I know that $N = (N_1, N_2)$, where $N_1, N_2$ follow normal distributions on $\mathbb{R}$ is characterized by its moments. I am also aware of Carleman condition for the moments problem for real random variable.
I have a complex random variable $X \in \mathbb{C}$ that satisfies the following properties : $\operatorname{E}[X] = 0; \operatorname{E}[X \overline{X}] = 1$. Moreover $C_m(X) = 0$ for all $m \geq 1$ where $C_m$ is the complex cumulant $C_m(X) = \tilde{C}_m(X, \dots, X)$ with $\tilde{C}_m$ defined by : for all complex random variables $Y_1, \dots, Y_m$ : $$\tilde{C}_m(Y_1, \dots, Y_n)= \sum_{ \pi \in \Pi_m} (-1)^{|\pi|}(|\pi|-1)!\prod_{I \in \pi} \operatorname{E}\Big[\prod_{i \in I} Y_i\Big]\quad (1)$$ where $\Pi_m$ denote the set of partitions of $\{1, \dots, m\}$. The size $|\pi|$ of a partition $\pi = \{I_1, \dots, I_n\}$ is $n$, where $I_i = \{a_{i, 1}, \dots, a_{i, n_i}\}$ with $\coprod_{i = 1}^n I_i = \{1, \dots, m\}$ (disjoint union). In fact $(1)$ can be inverted by : $$\operatorname{E}[Y_1 \times \dots Y_m] = \sum_{ \pi \in \Pi_m} \prod_{I \in \pi} \tilde{C}_{|I|}((Y_i)_{i \in I})$$ Thus, if $Y$ and $Z$ have the same cumulant, i.e. for all $m \geq 1$, $C_m(Y) = C_m(Z)$, then for all $k \geq 1$, $\operatorname{E}(Y^k) = \operatorname{E}(Z^k)$.
To come back to my problem, the random variable $Z = N_1 + i N_2 \in \mathbb{C}$ whith $N_1, N_2 \sim \mathcal{N}(0, 1/2)$ and $N_1$ and $N_2$ independent satifies the same condition as $X$. Indeed, by independence, $C_m(N_1 + i N_2) = C_m(N_1) + i^m C_m(N_2) = 0$ for $m \geq 3$ because the cumulants of order greater than 3 of the normal distribution are zero. Moreover $C_2(N_1 + i N_2) = C_2(N_1) - C_2(N_2) = \operatorname{E}[N_1^2] - \operatorname{E}[N_2^2] = 0$. Finally, $\operatorname{E}[Z \overline{Z}] = \operatorname{E}[N_1^2] + \operatorname{E}[N_2^2] = 1$.

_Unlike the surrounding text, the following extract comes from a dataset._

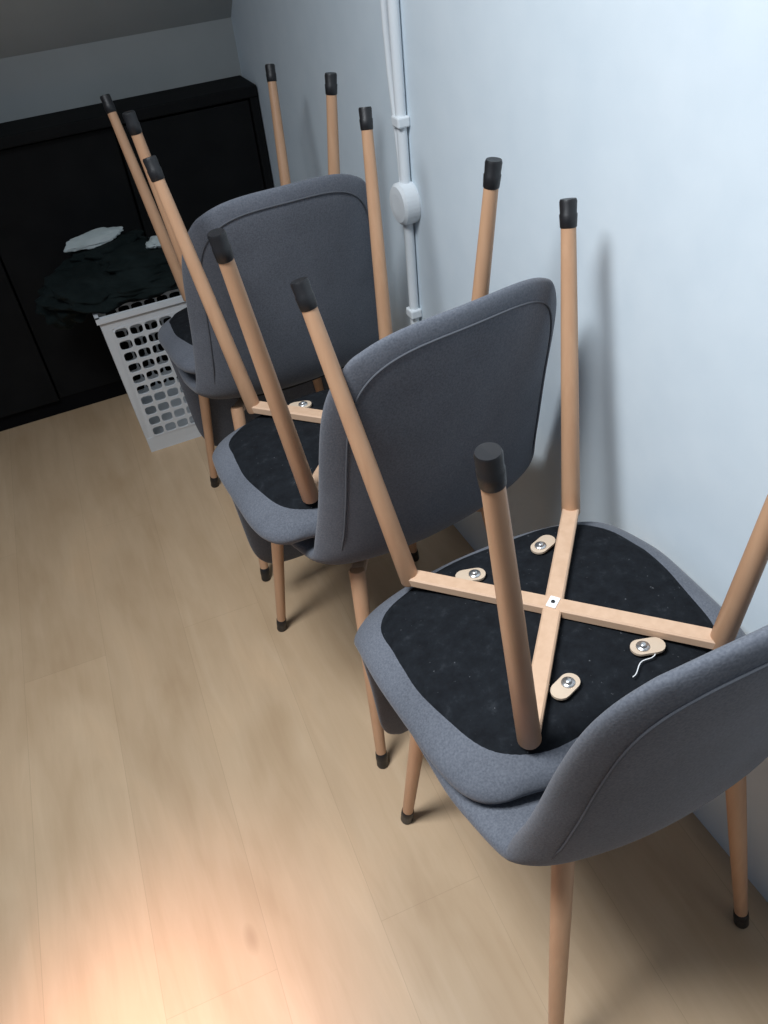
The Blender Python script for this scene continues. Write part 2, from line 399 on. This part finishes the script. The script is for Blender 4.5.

My question is : is $X$ equal in distribution to $Z$ ? Or, do you have reference that can help for solving this problem ?
Context : I know that if $\tilde{C}_m(X^{\sigma_1}, \dots, X^{\sigma_m}) = \tilde{C}_m(Z^{\sigma_1}, \dots, Z^{\sigma_m})$ for all $m \geq 1$ and $\sigma_i \in \{\pm 1\}$ (notation $X^1 = X$ and $X^{-1} = \overline{X}$), and $Z$ is caracterized by its moment, then $X$ is equal to $Z$ in distribution. But, the question come from the method of moments with a rather complicated random variable $X$. I was able to prove that $\operatorname{E}[X] = 0; \operatorname{E}[X \overline{X}] = 1$, $C_m(X) = 0$ for all $m \geq 1$.
In fact, if it helps, I can also prove that $\tilde{C}_{2m+1}(X^{\sigma_1}, \dots, X^{\sigma_m}) = 0$ for all $\sigma_i \in \{\pm 1\}$ and that, $\tilde{C}_{2m}(X^{\sigma_1}, \dots, X^{\sigma_{2m}}) = 0$ if $\#\{i = 1, \dots, 2m~| \sigma_i = 1\} \neq m$. Thus, theses last two hypothesis can be assumed.